I was expecting a strong French influence, yes. But there is so much more here. It’s like someone pulled all of the world and all of it’s humanity into a cloth sack, threw in some extra spices, shook it up real good, then dumped the whole thing out along near the Gulf Of Mexico. And amidst the chaos of streets that smell like pee, people who smile all day, music that rings for blocks, and weather that is hot as hell – there is the sweet wafting scent of spicy barbeque, a history unique among the world, and an eb and flow of personalities, and great deal of shared hardship.
It is America – and Africa – and Europe – and Asia. It is happiness and sadness. There are vile, filthy places and Hallowed, beautiful ones. There is great hurt, there is great heart, and there is hope.
But still there is an art to it all, and a science, and some kind of confounded balance that I have yet to figure out. I am firmly convinced thus far, that one cannot learn New Orleans cuisine from any book or any institution. Like true Jazz, it must be inhaled day after day, understood from every perspective, seen as though through a spinning prism, and finally, after enough courage is worked up, tried,
turned into “yours”, then finally owned.
I aim to do just that, even if the heat and all this butter nearly kill me.
After tasting some of the food, and listening to locals, and learning just a bit about this place, I finally made my first Gumbo today. I couldn’t follow someone else’s recipe, because what I know (for sure!) so far, is that everyone has their own Gumbo. Their own way of making it, their own style of throwing in a bit of this and a bit of that. So far, so good. It smells amazing. My big kids are working on math and geography, the babies are building block towers and making colossal messes, and The Gumbo (my gumbo!!) is simmering away… Waiting for the last touch – a bit of steamed rice.

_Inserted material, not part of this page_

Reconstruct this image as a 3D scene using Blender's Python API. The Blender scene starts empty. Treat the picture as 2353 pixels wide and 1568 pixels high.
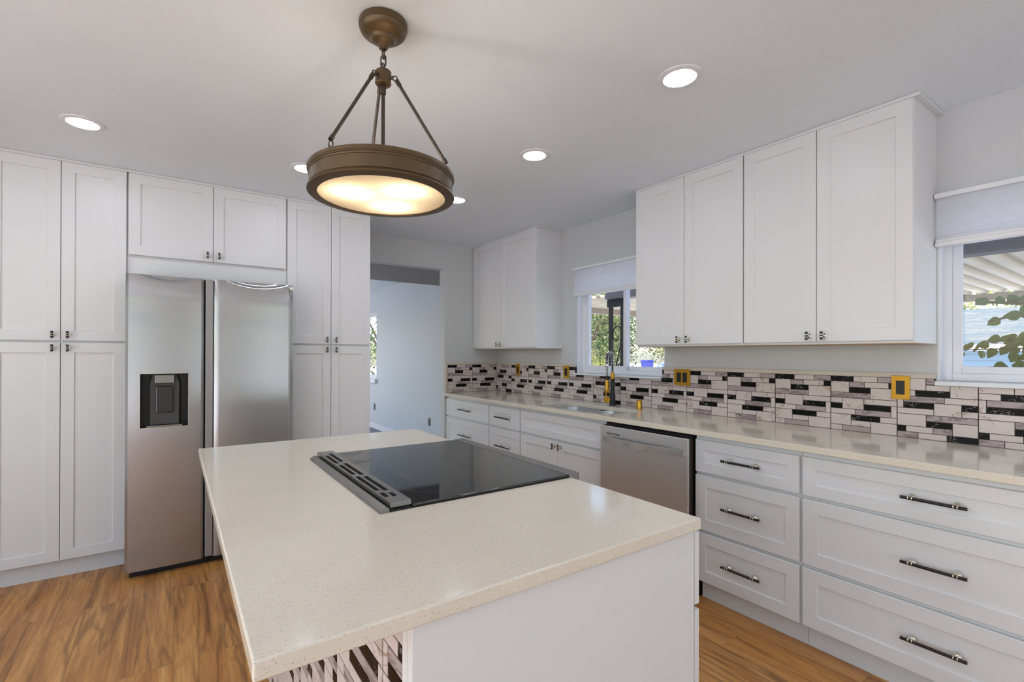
import bpy, bmesh, math, random
from mathutils import Vector, Matrix
random.seed(7)
SC = bpy.context.scene
COL = SC.collection
PI = math.pi

# ------------------------------------------------------------------ camera
F_PX, CX, CY = 1099.15, 1148.55, 812.07
cam_d = bpy.data.cameras.new('camera'); cam = bpy.data.objects.new('camera', cam_d); COL.objects.link(cam)
cam_d.sensor_fit = 'HORIZONTAL'; cam_d.sensor_width = 36.0
cam_d.lens = F_PX / 2353 * 36
cam_d.shift_x = (1176.5 - CX) / 2353
cam_d.shift_y = (CY - 784) / 2353
cam_d.clip_start = 0.02; cam_d.clip_end = 300
fw = Vector((0.56226896, 0.82695071, 0.00247859)); rt = Vector((0.82694751, -0.56227399, 0.00240294)); up = Vector((-0.00338076, -0.00069857, 0.99999404))
M = Matrix((rt, up, -fw)).transposed().to_4x4(); M.translation = Vector((0, 0, 1.307))
cam.matrix_world = M
SC.camera = cam

# ------------------------------------------------------------------ sky, sun, exposure
SC.view_settings.view_transform = 'Standard'; SC.view_settings.look = 'None'
SC.view_settings.gamma = 1.0; SC.view_settings.exposure = 0.24
SC.view_settings.use_curve_mapping = False
W = bpy.data.worlds.new('sky'); SC.world = W; W.use_nodes = True
nt = W.node_tree
bg = nt.nodes['Background']
sky = nt.nodes.new('ShaderNodeTexSky'); sky.sky_type = 'NISHITA'; sky.sun_disc = False
sky.sun_elevation = math.radians(48); sky.sun_rotation = math.radians(-60); sky.altitude = 200; sky.dust_density = 2.0
nt.links.new(sky.outputs[0], bg.inputs[0]); bg.inputs[1].default_value = 0.5
sun_d = bpy.data.lights.new('sun', 'SUN'); sun_d.energy = 8.5; sun_d.angle = math.radians(0.6); sun_d.color = (1.0, 0.97, 0.93)
sun = bpy.data.objects.new('sun', sun_d); COL.objects.link(sun)
sun.rotation_euler = Vector((0.62, -0.30, -0.72)).to_track_quat('-Z', 'Y').to_euler()
LAMP = 50.0      # radiance of the recessed lamps' lenses
SC.cycles.use_denoising = True
SC.cycles.max_bounces = 8; SC.cycles.diffuse_bounces = 4; SC.cycles.glossy_bounces = 4
SC.cycles.transmission_bounces = 6; SC.cycles.transparent_max_bounces = 10
SC.cycles.caustics_reflective = False; SC.cycles.caustics_refractive = False
SC.cycles.sample_clamp_indirect = 6.0

# ------------------------------------------------------------------ materials
def lin(c):
    return tuple((v / 255 / 12.92 if v / 255 <= 0.04045 else ((v / 255 + 0.055) / 1.055) ** 2.4) for v in c) + (1.0,)
class NT:
    """Small node-tree builder."""
    def __init__(s, name):
        s.m = bpy.data.materials.new(name); s.m.use_nodes = True; s.t = s.m.node_tree
        s.p = s.t.nodes['Principled BSDF']; s.out = s.t.nodes['Material Output']
    def n(s, typ, **kw):
        nd = s.t.nodes.new(typ)
        for k, v in kw.items():
            if k.startswith('i_'): nd.inputs[k[2:].replace('_', ' ')].default_value = v
            else: setattr(nd, k, v)
        return nd
    def l(s, a, b): s.t.links.new(a, b)
    def pos(s, scale=(1, 1, 1), rot=(0, 0, 0)):
        g = s.n('ShaderNodeNewGeometry'); mp = s.n('ShaderNodeMapping')
        mp.inputs['Scale'].default_value = scale; mp.inputs['Rotation'].default_value = rot
        s.l(g.outputs['Position'], mp.inputs['Vector']); return mp.outputs['Vector']
    def noise(s, vec, scale, detail=2.0, rough=0.5, dist=0.0):
        nd = s.n('ShaderNodeTexNoise'); nd.inputs['Scale'].default_value = scale; nd.inputs['Detail'].default_value = detail
        nd.inputs['Roughness'].default_value = rough; nd.inputs['Distortion'].default_value = dist
        s.l(vec, nd.inputs['Vector']); return nd.outputs['Fac']
    def ramp(s, fac, stops):
        r = s.n('ShaderNodeValToRGB'); e = r.color_ramp.elements
        while len(e) > len(stops): e.remove(e[-1])
        while len(e) < len(stops): e.new(0.5)
        for q, (p, c) in zip(e, stops): q.position = p; q.color = c
        s.l(fac, r.inputs['Fac']); return r.outputs['Color']
    def mix(s, fac, a, b, blend='MIX'):
        mx = s.n('ShaderNodeMix', data_type='RGBA', blend_type=blend)
        for sock, v in ((mx.inputs[0], fac), (mx.inputs[6], a), (mx.inputs[7], b)):
            if hasattr(v, 'is_output'): s.l(v, sock)
            else: sock.default_value = v
        return mx.outputs[2]
    def math(s, op, a, b=None, c=None):
        nd = s.n('ShaderNodeMath', operation=op)
        for i, v in enumerate((a, b, c)):
            if v is None: continue
            if hasattr(v, 'is_output'): s.l(v, nd.inputs[i])
            else: nd.inputs[i].default_value = v
        return nd.outputs[0]
    def bump(s, h, strength, dist):
        b = s.n('ShaderNodeBump'); b.inputs['Strength'].default_value = strength; b.inputs['Distance'].default_value = dist
        s.l(h, b.inputs['Height']); s.l(b.outputs['Normal'], s.p.inputs['Normal'])
    def set(s, **kw):
        for k, v in kw.items():
            sock = s.p.inputs[k.replace('_', ' ')]
            if hasattr(v, 'is_output'): s.l(v, sock)
            else: sock.default_value = v
        return s
def plain(name, rgb, rough=0.5, metal=0.0, vary=0.03, vscale=6.0, **kw):
    k = NT(name); c = lin(rgb)
    f = k.noise(k.pos(), vscale, 3)
    k.set(Base_Color=k.mix(f, tuple(v * (1 - vary) for v in c[:3]) + (1,), tuple(min(1, v * (1 + vary)) for v in c[:3]) + (1,)), Roughness=rough, Metallic=metal, **kw)
    return k.m
def paint_wall(name, rgb, bumpy=0.25):
    k = NT(name); c = lin(rgb); v = k.pos()
    f = k.noise(v, 2.0, 3)
    k.set(Base_Color=k.mix(f, tuple(x * .97 for x in c[:3]) + (1,), tuple(x * 1.03 for x in c[:3]) + (1,)), Roughness=0.62)
    k.bump(k.noise(v, 190, 2), bumpy, 0.002); return k.m
MAT = {}
MAT['cab'] = plain('white_cabinet_paint', (226, 226, 225), 0.36, vary=0.012)
MAT['cab_in'] = plain('raw_plywood', (196, 160, 116), 0.6, vary=0.08)
MAT['wall'] = paint_wall('grey_wall_paint', (206, 208, 208))
MAT['wall_blue'] = paint_wall('pale_blue_wall_paint', (206, 209, 213))
MAT['ceil'] = paint_wall('ceiling_paint', (236, 243, 250), 0.5)
MAT['soffit'] = paint_wall('brown_grey_soffit_paint', (150, 145, 141))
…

It’s been quite a journey, and we are just getting started!
I doubt “my gumbo” recipe will be worthy of the publish button today, but soon, hopefully I’ll have a good recipe for a non-local to follow. I’ll try and explain it in a way that anyone will be able to understand, and include some pictures on how to make a ‘roux’ (really, it’s easy!). Other than that, I have so much other news to share with you; my terrifying gas oven that I’m sure will blow up the house, my little raised herb garden that The Marine built for me while he was on leave, my three different kinds of basil and what I’m planning to do with them, my oh-so-exciting heirloom tomatoes, the giant pumpkin plant that my kids pray for every day (good story, hehehe), a New Orleans cake I’ve discovered called “Black Velvet Cake”, and lots, lots, more.
It’s good to be settled, it’s good to be back, and I hope you all are well.